Moore and Antoine Wesley‘s presences should give the Cardinals some depth, but Hopkins’ 2021 absence left a glaring void. Murray’s injury and a return to a largely Hopkins-less offense keyed his late-season decline and the Cards’ descent to a low-wattage, station-to-station offense. The Texans have no chance at belated winning that wildly panned 2020 trade, but Hopkins missing a season’s worth of games between 2021 and ’22 makes his $27.25MM-per-year salary hurt. The figures that gave Hopkins the previous receiver AAV lead show up in 2023 and ’24, when his cap hits check in at $30.8MM and $26.2MM.

That amplifies the pressure on the former All-Pro to deliver post-suspension in his age-30 season. It is still difficult to believe the Cardinals can be true contenders without Hopkins, whose career involved scant injury absences (two missed games from 2013-20) until last season. That bodes well for a 2022 bounce-back effort.

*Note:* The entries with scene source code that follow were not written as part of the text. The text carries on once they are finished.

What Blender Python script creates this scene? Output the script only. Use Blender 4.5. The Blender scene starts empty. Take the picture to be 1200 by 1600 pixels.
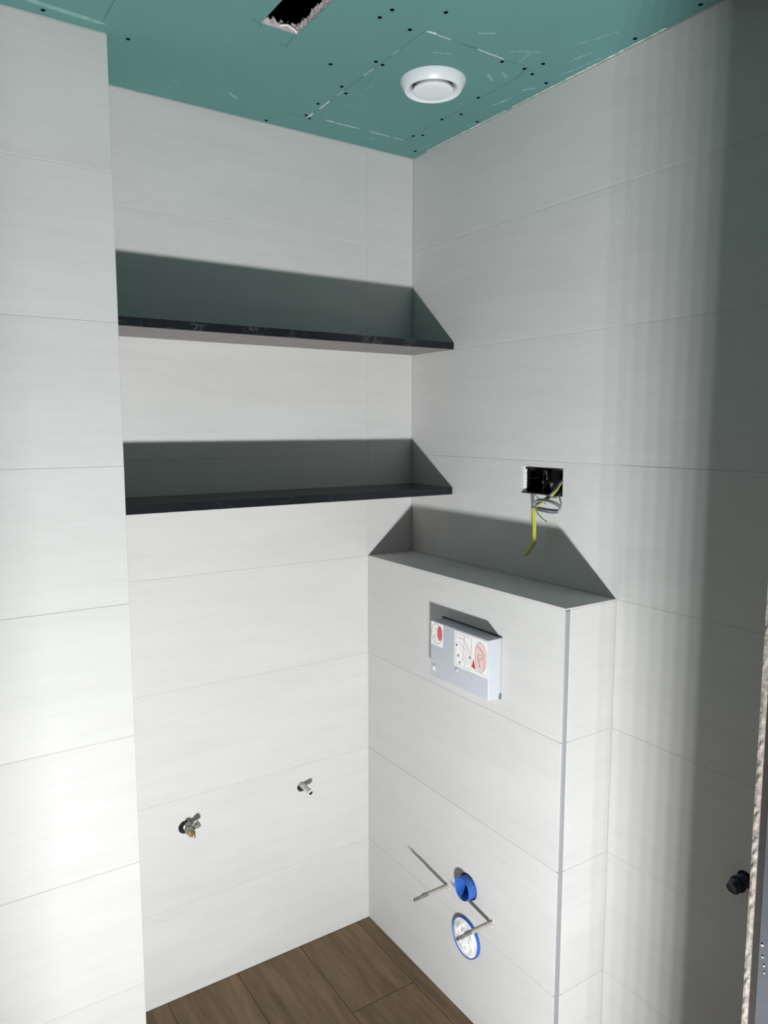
import bpy, bmesh, math, random
from mathutils import Vector, Matrix
from mathutils.geometry import tessellate_polygon
random.seed(7)
SC = bpy.context.scene
COL = SC.collection

# ------------------------------------------------------------------ camera, world, light, exposure
cam_data = bpy.data.cameras.new('camera')
cam = bpy.data.objects.new('camera', cam_data); COL.objects.link(cam)
YAW, PITCH = 0.58423, -0.11474
cam.location = (-1.3308, -1.8570, 1.5491)
cam.rotation_euler = (math.pi/2 + PITCH, 0.0, -YAW)
cam_data.sensor_fit = 'VERTICAL'; cam_data.sensor_height = 24.0
cam_data.lens = 1157.8 * 24.0 / 1600.0
cam_data.clip_start = 0.02; cam_data.clip_end = 30
SC.camera = cam

world = bpy.data.worlds.new('world'); SC.world = world; world.use_nodes = True
world.node_tree.nodes['Background'].inputs[0].default_value = (0.8, 0.9, 1.0, 1)
world.node_tree.nodes['Background'].inputs[1].default_value = 0.02
SC.view_settings.view_transform = 'Standard'
SC.view_settings.look = 'None'
SC.view_settings.exposure = 0.0
SC.view_settings.gamma = 1.0
SC.view_settings.use_curve_mapping = False

# the LED work lamp standing on the floor below the camera (its housing is built further down)
LAMP = Vector((-1.308, -2.030, 0.125))
LAMP_YAW, LAMP_TILT = 0.63, 0.86
LAMP_POWER = 78.0
LAMP_W, LAMP_H, LAMP_N = 0.168, 0.045, 9
LAMP_COL = (0.985, 1.0, 1.0)

# ------------------------------------------------------------------ measured room
H = 2.3317                      # ceiling
NX, PY = -0.9204, -0.2285       # niche: left end, depth of the wall in front of it
BD, BL, BH = 0.160, 0.787, 1.1656    # cistern boxing: depth, length, height
J = [2.0656 - .3*k for k in range(7)]    # tile joints, J[3] = BH
JX, JY = -0.750, -1.5386        # far corner of the door opening
T = 0.009                       # tile thickness
JW = 0.0011                     # joint width

# ------------------------------------------------------------------ materials
def mat(name, col, rough=.5, metal=0, spec=.5):
    m = bpy.data.materials.new(name); m.use_nodes = True
    b = m.node_tree.nodes['Principled BSDF']
    b.inputs['Base Color'].default_value = (*col, 1)
    b.inputs['Roughness'].default_value = rough
    b.inputs['Metallic'].default_value = metal
    b.inputs['Specular IOR Level'].default_value = spec
    return m
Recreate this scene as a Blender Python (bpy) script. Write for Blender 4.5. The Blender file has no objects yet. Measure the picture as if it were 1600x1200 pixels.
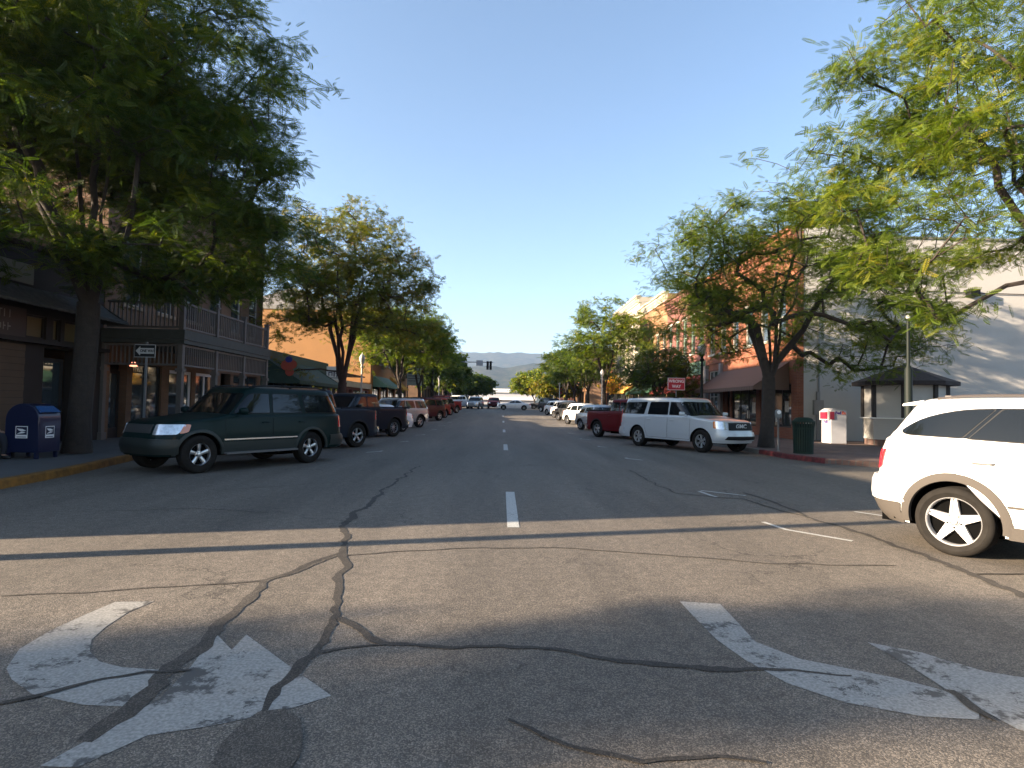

The Cardinals were one of three teams to experience an offseason tragedy. Gladney’s fatal May 30 car accident came barely two months after the Cards gave him a second chance. Out of football due to a domestic violence arrest (he was later acquitted by a jury), Gladney signed with Arizona on a two-year, $6.5MM deal. The former Vikings first-round pick only played one NFL season. In the aftermath of the 25-year-old cornerback’s death, Kingsbury indicated the team had the position on its radar in June. But no notable signings have taken place.

Top 10 cap charges for 2022:

  1. DeAndre Hopkins, WR: $17.95MM
  2. J.J. Watt, DL: $15.9MM
  3. Budda Baker, S: $14.76MM
  4. Kyler Murray, QB: $12.67MM
  5. Rodney Hudson, C: $12.61MM
  6. D.J. Humphries, T: $12.6MM
  7. Justin Pugh, G: $7.5MM
  8. Isaiah Simmons, LB: $5.64MM
  9. Zach Ertz, TE: $4.75MM
  10. Matt Prater, K: $4.5MM

The Cardinals have some cornerstone young talent, a Murray- and Baker-led contingent, but this is not an especially young team. Six of Arizona’s offensive starters are over 30, and Conner is on a second running back contract. The team’s top two pass rushers — Watt and Golden — are each north of 31. If this Murray contract pans out, another core will form around the star passer in the coming years. For now, the one headed by Hopkins and Watt is rather volatile due to age and availability concerns.

Last year’s 10-2 start does signal this nucleus is capable of strong play, but a lot will have to go right — even in the shallower of the two conferences — for this year’s Cardinals to be a threat for a deep playoff run. But the most talented quarterback in team history is locked down. So is the HC-GM combo. In the long term, the franchise did check off its key offseason boxes. Will they end up being the right decisions?